Para ser más específicos aún veamos cómo esta versión rudimentaria del inteligente se escabulle en todos los espacios y en todos los ámbitos sociales. Vivo el que defiende el falso nacionalismo y se pone la bandera del proteccionismo vendiéndole al gil productos más caros y de peor calidad. Vivo el dirigente sindical que goza de privilegios irritantes y desproporcionados y usa demagógicamente a sus seguidores para mantener su cuota de poder y gil el que cree y se adhiere a él. Vivo el que vive prendido de las ubres estatales sin trabajar porque es más seguro y digno y gil el que paga los impuestos para que eso funcione, pero más vivo aún es el que encima tiene pretensiones. Vivos los gobernantes que se retiraron del espacio público para que otros más vivos consoliden la cultura del piquete y les compliquen la vida al gil que va a trabajar todos los días. Vivo el que defiende el país de la inclusión incrementando los planes sociales cobrándoselo a través del señoreaje, y gil el que cree estar siendo incluido. Vivo el que despilfarra los recursos de las arcas públicas en nombre de la redistribución, y gil el que piensa que existen los almuerzos gratis. En otras palabras, vivo el que asquea con el verso del doble discurso y gil el que lo compra.

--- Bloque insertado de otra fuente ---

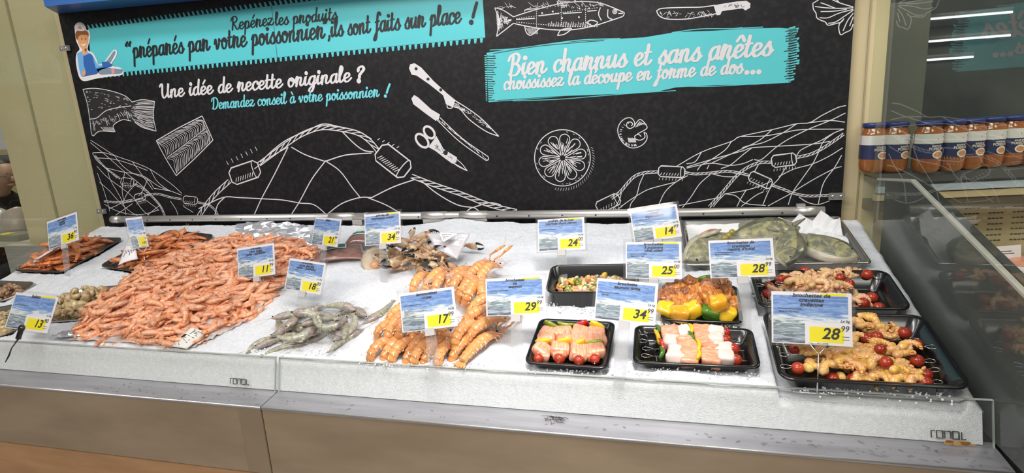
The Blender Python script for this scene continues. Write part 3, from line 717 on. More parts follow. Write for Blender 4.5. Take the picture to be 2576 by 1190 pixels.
g('B', 1.3, [(.46,1.65),(.4,.8),(.26,.05)], [(.04,1.3),(.24,1.7),(.72,1.86),(1.0,1.55),(.84,1.1),(.5,.96),(.92,.86),(1.06,.45),(.8,.04),(.4,.0),(.1,.12)])
g('!', .5, [(.36,1.85),(.26,1.1),(.2,.55)], [(.12,.06),(.13,.1)])
g('?', .9, [(.16,1.3),(.24,1.7),(.6,1.84),(.78,1.5),(.5,1.05),(.34,.78),(.32,.5)], [(.26,.06),(.27,.1)])
g(',', .4, [(.16,.12),(.14,-.1),(.02,-.32)]); g('.', .5, [(.15,.06),(.16,.1)])
g('“', .6, [(.2,1.8),(.08,1.5),(.14,1.42)], [(.46,1.8),(.34,1.5),(.4,1.42)]); g('”', .6, [(.1,1.82),(.16,1.65),(.02,1.42)], [(.38,1.82),(.44,1.65),(.3,1.42)])
ACC = {'é': ('e', [(.34,1.3),(.6,1.72)]), 'à': ('a', [(.26,1.72),(.5,1.32)]), 'ê': ('e', [(.1,1.3),(.4,1.7),(.66,1.3)])}
def script(text, a, b, xh, wt, m, name, layer=2, slant=0.12, parent=None, outline=None):
    """a,b: photo points of the baseline ends; xh: x-height in photo px; wt stroke width in x-heights"""
    A_, B_ = np.array(B(*a)), np.array(B(*b)); W = np.hypot(*(B_-A_)); tx = (B_-A_)/W; ty = np.array([0.0, 1.0])
    x = 0; strokes = []
    for ch in text:
        if ch == ' ': x += .62; continue
        acc = None
        if ch in ACC: ch, acc = ACC[ch]
        adv, st = GL[ch]
        for s in st+([acc] if acc else []):
            strokes.append([(x+p[0]+slant*p[1], p[1]) for p in s])
        x += adv
    sx = W/(x-.1); sy = xh*0.00159
    mb = MB()
    for s in strokes:
        if len(s) == 2 and abs(s[0][1]-s[1][1]) < .1 and abs(s[0][0]-s[1][0]) < .1:
            c = A_+tx*s[0][0]*sx+ty*s[0][1]*sy; r = wt*sy*.72
            fill(mb, [tuple(c+r*np.array([math.cos(k*PI/6), math.sin(k*PI/6)])) for k in range(12)]); continue
        q = catmull(s, 6); P = [A_+tx*p[0]*sx+ty*p[1]*sy for p in q]; ws = []
        for i in range(len(P)):
            t = P[min(i+1, len(P)-1)]-P[max(i-1, 0)]; t = t/(np.hypot(*t) or 1)
            ws.append(wt*sy*(0.52+0.42*abs(t[1])-(0.14 if t[1] > 0.3 and abs(t[0]) > .3 else 0)))
        ribbon(mb, P, ws)
    return art(mb, name, m, layer, parent)
script('Repérez', (582, 76), (687, 63), 18, .27, M_ink, 'banner_lettering', 3, parent=ban)
script('les produits', (693, 64), (848, 50), 18, .27, M_ink, 'banner_lettering', 3, parent=ban)
script('“', (317, 150), (332, 149), 26, .34, M_ink, 'banner_lettering', 3, parent=ban)
script('préparés par votre poissonnier', (337, 146), (816, 96), 27, .27, M_ink, 'banner_lettering', 3, parent=ban)
script('”,ils sont faits sur place', (816, 95), (1158, 58), 25, .26, M_ink, 'banner_lettering', 3, parent=ban)
script('!', (1181, 58), (1196, 57), 24, .36, M_ink, 'banner_lettering', 3, parent=ban)
script('Une idée de recette originale', (404, 247), (881, 205), 22, .34, M_chalk, 'white_slogan', 1)
script('?', (897, 205), (915, 204), 20, .46, M_chalk, 'white_slogan', 1)
script('Demandez conseil à votre poissonnier', (533, 275), (953, 243), 17, .29, M_turqtxt, 'turquoise_slogan', 1)
script('!', (966, 243), (978, 242), 16, .40, M_turqtxt, 'turquoise_slogan', 1)
script('Bien charnus et sans arêtes', (1277, 191), (1938, 139), 27, .31, M_chalk, 'banner_lettering', 3, parent=ban2)
script('choississez la découpe en forme de dos', (1268, 226), (1866, 184), 19, .32, M_chalk, 'banner_lettering', 3, parent=ban2)
script('...', (1874, 184), (1916, 182), 19, .40, M_chalk, 'banner_lettering', 3, parent=ban2)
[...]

Un vez aclarada esta definición damos cuenta de que esta actitud desafiante de burlarse de las reglas impide fortalecer un proyecto de largo plazo y nos condena al cortoplacismo, a la improvisación, al desorden, es decir, nos condena al fracaso. Joan Robinson sostiene que todo sistema económico necesita normas, una ideología y una conciencia en el individuo de que tiene que cumplir con esas normas. Y si ese comportamiento social viola permanentemente esas normas, la sociedad vive en una desorganización que impide el crecimiento. Por lo tanto, podemos tener normas, podemos tener una ideología, pero sin la conciencia de cada individuo seguiremos condenados en este folklore del estancamiento y subdesarrollo.

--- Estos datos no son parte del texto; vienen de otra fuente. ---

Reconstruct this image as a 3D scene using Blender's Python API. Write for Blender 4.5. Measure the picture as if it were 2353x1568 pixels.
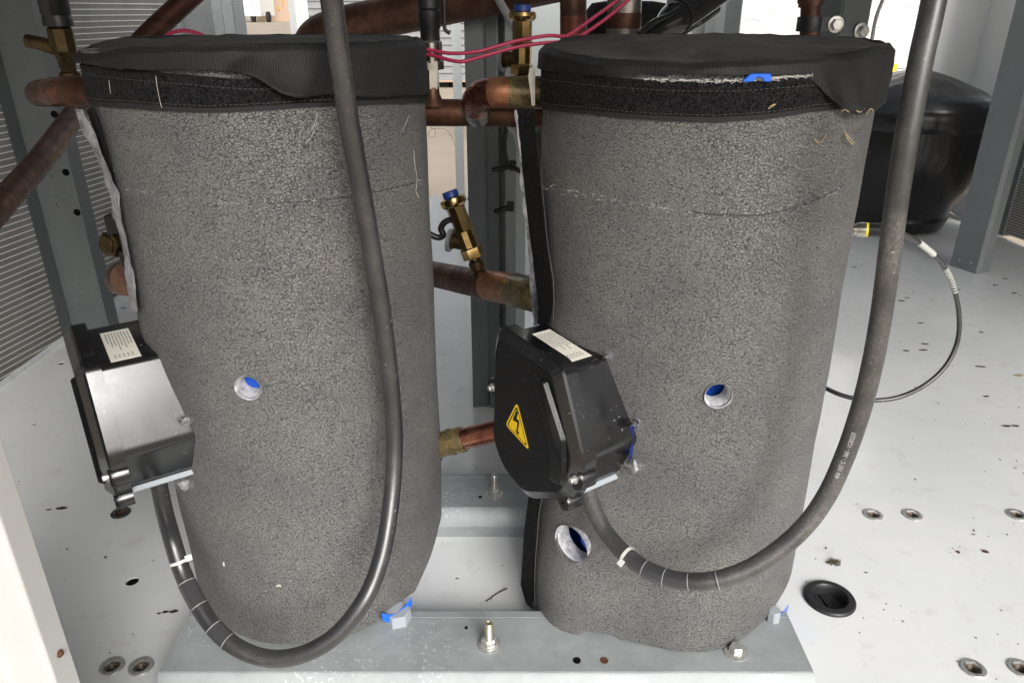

Para que la economía argentina algún día despegue y pueda ser sustentable es necesario madurar y emanciparse del Estado; haciendo un cambio de reglas de juego dejando atrás esa cultura que nos involuciona, y esos disvalores que perturban nuestra mentalidad. Empezando por el clientelismo y asistencialismo que gangrenan el esfuerzo individual, el talento, la creatividad, la legitimidad, el sentido de la responsabilidad y la cultura del trabajo. Argentina, país adolescente, necesita seguir la receta de los países prósperos contando con instituciones fuertes, respeto de los derechos de propiedad, contratos, igualdad de oportunidades, división de poderes y la existencia de límites al poder ejecutivo. No sólo debemos concentrarnos en crecer sino en cómo recuperar ese Estado que está en debacle y que urge rehabilitar, como asimismo trabajar en el verdadero rol que le compete: brindar justicia y seguridad.